Ms. Mackenzie says she believes the province needs to take charge of these contracts, because each of the province’s five health authorities are negotiating complex deals with care providers without a consistent framework.

“The province has to drive it – it can’t be each health authority doing their own thing,” she said. “The province has to sit down and say, ‘Okay, here are what we are going to say are legitimate expenses in running a care home. … Here’s how we’re going to compensate in a uniform, fair, open and transparent way.'"

The for-profit sector has taken a growing share of the delivery of long-term care in British Columbia over the past 20 years because successive governments believed it would be cheaper to let the private sector meet the growing demand for more beds.

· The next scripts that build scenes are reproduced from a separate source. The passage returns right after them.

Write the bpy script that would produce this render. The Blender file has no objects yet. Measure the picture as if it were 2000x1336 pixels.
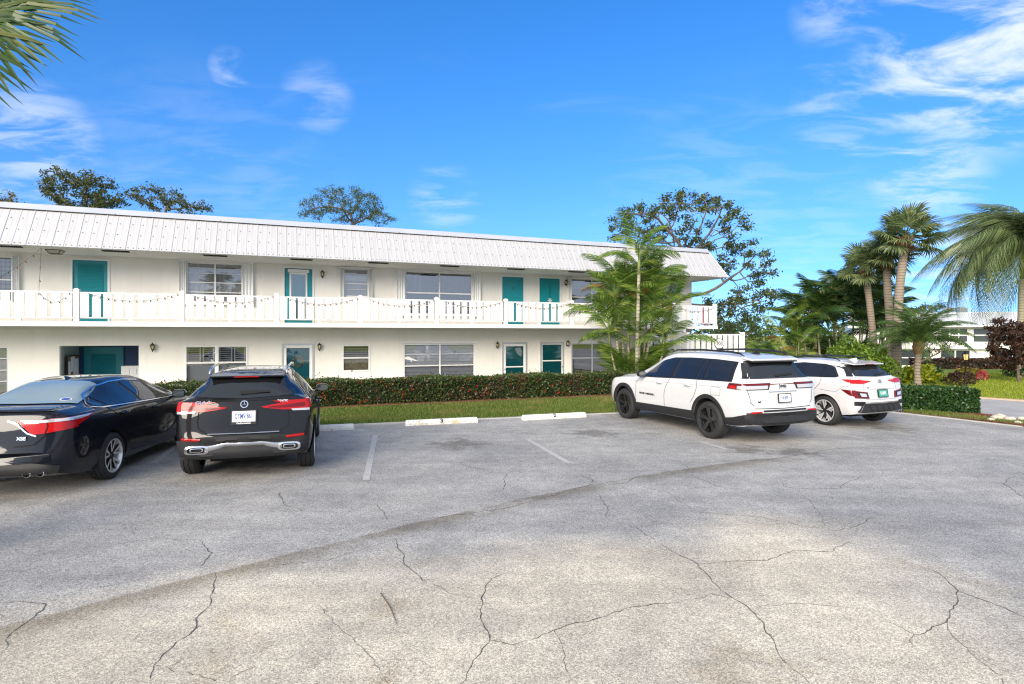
import bpy, bmesh, math, random
import numpy as np
from mathutils import Vector, Matrix
from mathutils.bvhtree import BVHTree

R = math.radians
random.seed(7)
rng = np.random.default_rng(11)
scene = bpy.context.scene
COL = scene.collection

# ---------------------------------------------------------------- camera
CAM_H = 2.08
cd = bpy.data.cameras.new('camera')
cd.sensor_width = 36.0
cd.lens = 36.0 * 1130 / 2000
cd.shift_y = -15 / 2000
cd.clip_start = 0.05
cd.clip_end = 3000
cam = bpy.data.objects.new('camera', cd)
cam.location = (0, 0, CAM_H)
cam.rotation_euler = (R(90), 0, 0)
COL.objects.link(cam)
scene.camera = cam

# ---------------------------------------------------------------- light
SUN_AZ = R(203)      # compass angle of the sun, clockwise from +Y
SUN_EL = R(25)
world = bpy.data.worlds.new('World')
scene.world = world
world.use_nodes = True
wn, wl = world.node_tree.nodes, world.node_tree.links
wn.clear()

def sun_vec():
    return Vector((math.sin(SUN_AZ) * math.cos(SUN_EL), math.cos(SUN_AZ) * math.cos(SUN_EL), math.sin(SUN_EL)))

def build_sky():
    out = wn.new('ShaderNodeOutputWorld')
    bg = wn.new('ShaderNodeBackground')
    bg.inputs['Strength'].default_value = 0.14
    sky = wn.new('ShaderNodeTexSky')
    sky.sky_type = 'NISHITA'
    sky.sun_disc = False
    sky.sun_elevation = SUN_EL
    sky.sun_rotation = SUN_AZ
    sky.air_density = 1.0
    sky.dust_density = 0.25
    sky.ozone_density = 2.5
    hs = wn.new('ShaderNodeHueSaturation')
    hs.inputs['Saturation'].default_value = 1.36
    hs.inputs['Value'].default_value = 1.42
    hs.inputs['Hue'].default_value = .506
    wl.new(sky.outputs[0], hs.inputs['Color'])
    tc = wn.new('ShaderNodeTexCoord')
    # clear dry air: the pale band of the model stays below the horizon
    lift = wn.new('ShaderNodeVectorMath'); lift.operation = 'MULTIPLY_ADD'
    lift.inputs[1].default_value = (1, 1, .8); lift.inputs[2].default_value = (0, 0, .14)
    wl.new(tc.outputs['Generated'], lift.inputs[0])
    nrm = wn.new('ShaderNodeVectorMath'); nrm.operation = 'NORMALIZE'
    wl.new(lift.outputs[0], nrm.inputs[0]); wl.new(nrm.outputs[0], sky.inputs['Vector'])
    sep = wn.new('ShaderNodeSeparateXYZ')
    wl.new(tc.outputs['Generated'], sep.inputs[0])
    # cloud sheet coordinates: direction divided by its height
    add = wn.new('ShaderNodeMath'); add.operation = 'ADD'; add.inputs[1].default_value = 0.12
    mx = wn.new('ShaderNodeMath'); mx.operation = 'MAXIMUM'; mx.inputs[1].default_value = 0.0
    wl.new(sep.outputs['Z'], mx.inputs[0]); wl.new(mx.outputs[0], add.inputs[0])
    dv = wn.new('ShaderNodeVectorMath'); dv.operation = 'DIVIDE'
    comb = wn.new('ShaderNodeCombineXYZ')
    for i in range(3):
        wl.new(add.outputs[0], comb.inputs[i])
    wl.new(tc.outputs['Generated'], dv.inputs[0]); wl.new(comb.outputs[0], dv.inputs[1])
    mp = wn.new('ShaderNodeMapping')
    mp.inputs['Rotation'].default_value = (0, 0, R(-24))
    mp.inputs['Scale'].default_value = (0.9, 1.6, 0.0)
    mp.inputs['Location'].default_value = (3.1, 1.7, 0)
    wl.new(dv.outputs[0], mp.inputs[0])
    nz = wn.new('ShaderNodeTexNoise')
    nz.inputs['Scale'].default_value = 1.5
    nz.inputs['Detail'].default_value = 9
    nz.inputs['Roughness'].default_value = 0.56
    nz.inputs['Distortion'].default_value = 0.7
    wl.new(mp.outputs[0], nz.inputs[0])
    base = wn.new('ShaderNodeMapRange'); base.interpolation_type = 'SMOOTHSTEP'
    base.inputs['From Min'].default_value = 0.60; base.inputs['From Max'].default_value = 0.88
    base.inputs['To Max'].default_value = 0.12
    wl.new(nz.outputs['Fac'], base.inputs['Value'])
    # unseen veil of high cloud overhead and behind, added to whiten the blue skylight
    sv = wn.new('ShaderNodeSeparateXYZ'); wl.new(dv.outputs[0], sv.inputs[0])
    ya = wn.new('ShaderNodeMath'); ya.operation = 'MULTIPLY_ADD'; ya.inputs[1].default_value = 1.6
    wl.new(nz.outputs['Fac'], ya.inputs[0]); wl.new(sv.outputs['Y'], ya.inputs[2])
    veil = wn.new('ShaderNodeMapRange'); veil.interpolation_type = 'SMOOTHSTEP'
    veil.inputs['From Min'].default_value = 1.9; veil.inputs['From Max'].default_value = .2
    veil.inputs['To Max'].default_value = .8
    wl.new(ya.outputs[0], veil.inputs['Value'])
    mv = wn.new('ShaderNodeMath'); mv.operation = 'MAXIMUM'
    wl.new(base.outputs[0], mv.inputs[0]); wl.new(veil.outputs[0], mv.inputs[1])
    # the cloud banks that stand in this sky: (direction, angular size, amount)
    total = mv.outputs[0]
    def pixdir(x, y):
        v = Vector(((x - 1000) / 1130, 1.0, (653 - y) / 1130)); v.normalize(); return v
    nz2 = wn.new('ShaderNodeTexNoise')
    nz2.inputs['Scale'].default_value = 3.4; nz2.inputs['Detail'].default_value = 8
    nz2.inputs['Roughness'].default_value = 0.6; nz2.inputs['Distortion'].default_value = 0.5
    wl.new(mp.outputs[0], nz2.inputs[0])
    wisp = wn.new('ShaderNodeMapRange'); wisp.interpolation_type = 'SMOOTHSTEP'
    wisp.inputs['From Min'].default_value = 0.40; wisp.inputs['From Max'].default_value = 0.66
    wl.new(nz2.outputs['Fac'], wisp.inputs['Value'])
    for (px, py, size, amt) in ((1930, 70, 10, .85), (1960, 150, 5, .8), (70, 275, 5, .5), (1660, 210, 6, .35), (620, 190, 3.5, .3), (1810, 335, 5, .5),
                                (870, 390, 4, .3), (60, 330, 5, .3), (1640, 10, 4, .4), (1860, 540, 6, .5), (450, 135, 2, .4), (400, 400, 14, .1), (1450, 470, 16, .14)):
        d = wn.new('ShaderNodeVectorMath'); d.operation = 'DOT_PRODUCT'
        d.inputs[1].default_value = pixdir(px, py)
        wl.new(tc.outputs['Generated'], d.inputs[0])
        mr = wn.new('ShaderNodeMapRange'); mr.interpolation_type = 'SMOOTHSTEP'
        mr.inputs['From Min'].default_value = math.cos(R(size)); mr.inputs['From Max'].default_value = 1.0
        mr.inputs['To Max'].default_value = amt
        wl.new(d.outputs['Value'], mr.inputs['Value'])
        mu = wn.new('ShaderNodeMath'); mu.operation = 'MULTIPLY'
        wl.new(mr.outputs[0], mu.inputs[0]); wl.new(wisp.outputs[0], mu.inputs[1])
        mm = wn.new('ShaderNodeMath'); mm.operation = 'MAXIMUM'
        wl.new(total, mm.inputs[0]); wl.new(mu.outputs[0], mm.inputs[1])
        total = mm.outputs[0]
    tint = wn.new('ShaderNodeMix'); tint.data_type = 'RGBA'; tint.blend_type = 'MULTIPLY'; tint.inputs[0].default_value = 1.0
    tint.inputs[7].default_value = (.98, .945, 1.02, 1)
    wl.new(hs.outputs[0], tint.inputs[6])
    mix = wn.new('ShaderNodeMix'); mix.data_type = 'RGBA'
    mix.inputs[7].default_value = (5.5, 5.9, 6.6, 1)
    wl.new(total, mix.inputs[0]); wl.new(tint.outputs[2], mix.inputs[6])
    wl.new(mix.outputs[2], bg.inputs['Color'])
    wl.new(bg.outputs[0], out.inputs[0])
build_sky()

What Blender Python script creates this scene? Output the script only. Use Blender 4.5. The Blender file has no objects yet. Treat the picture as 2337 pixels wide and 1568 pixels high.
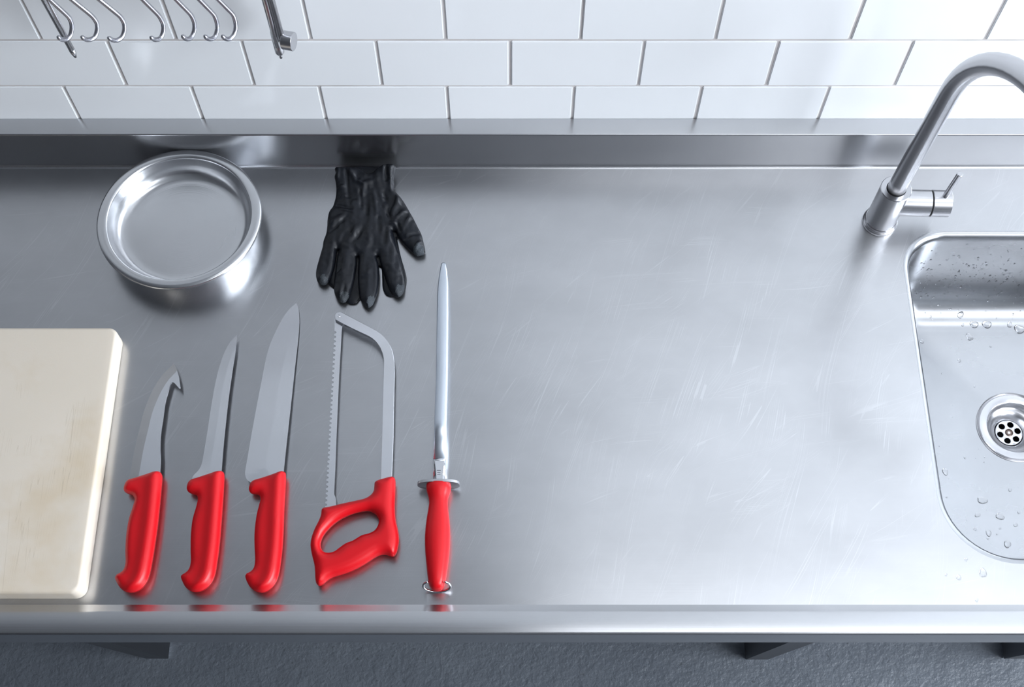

Health Minister Adrian Dix acknowledges problems in the delivery of long-term care. He’s responded by increasing funding to provide more care hours, seeking more accountability from care providers and giving residents more choice about where they will live.

If he can squeeze new money out of Monday’s provincial budget – and that is not a certainty – his priority will be to put funding into the publicly funded facilities that are aging and in need of repair. “We have got to deal with the reality that’s in front of us," he said. Ms. Mackenzie’s recommendations are worthy, he said, but added: “We also have to work with our partners who are providing the care to ensure that we make the right decisions and that ultimately, they improve care for seniors.”

Ms. Mackenzie cringes when she hears the minister describe private care providers as partners.

“One of the frustrations I’ve had is that the health authorities and the ministry keep talking about ‘our partners.’ We’re not partners. We’re regulators,” she said. “We are using public dollars to contract with somebody to deliver a public service. They are not equal partners at the table, their interests are not equal to our interests. Our interests are the public interest, and that needs to take precedence.”

The seniors advocate was not just concerned with the dollars being spent, but the care being delivered. And the inequities between the different service providers means that some seniors are getting better care than others.

“There is certainly strong evidence that in some care homes in this province, the seniors are not well served by this model," she said.

But the B.C. health-care system is increasingly dependent on those private sector providers. The facilities, of all types, are at capacity and demand is growing. Mr. Dix is not ready to dismantle the model – 30,000 beds provided roughly in equal measure by public, private and not-for-profit care providers – not because he likes it, but because he knows the provincial government is not in a good bargaining position.